President Washington would never ask Young to engage the government of Britain to assist him. Had our first president had counsel of the kind available to a modern president, that would have prescreened his actions to the degree that is done now, he most certainly would have had a memo advising against it, and would not have done anything that would imperil the ink drying on the new Constitution.

Trump has directly benefitted economically from foreign powers, and continues to do so. Foreign government employees book stays at Trump’s D.C. hotel and other hotels and golf courses, by the admission of many, to curry favor. He was granted dozens of trademarks by the Chinese. His organization receives payments from Abu Dhabi Tourism and Culture Authority. Eric Trump bragged, years before Trump took office, that his dad’s golf courses were backstopped by $100M from Russian banks during the Great Recession. Those banks not like ones in the U.S. and are heavily state-controlled.

No other president in history, including Washington, has had the hubris, gaul, chutzpah, to demolish the emoluments clause.

If this memo is given any standing by Judge Abrams in the CREW case, any future presidential candidate could set up investments that would allow foreign governments to funnel money to a then president through their personal business dealings.

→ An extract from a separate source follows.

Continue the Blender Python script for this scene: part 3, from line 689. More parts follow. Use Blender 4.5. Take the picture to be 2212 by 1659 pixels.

It is bad enough that Citizens United allows for so many slush funds of dark money that state actors from other countries could contribute to the myriad fly-by-night legal entities used to the influence of an American election without detection.

If the Judge allows this, the taint of the Trump Compromise of Emoluments would forever question who ”owns” the White House. The office of the President will lose stature and power, both here and abroad, and another pillar of the U.S. Constitution will be ground into the dust of history by greedy men long on ambition, and short on patriotism and honor.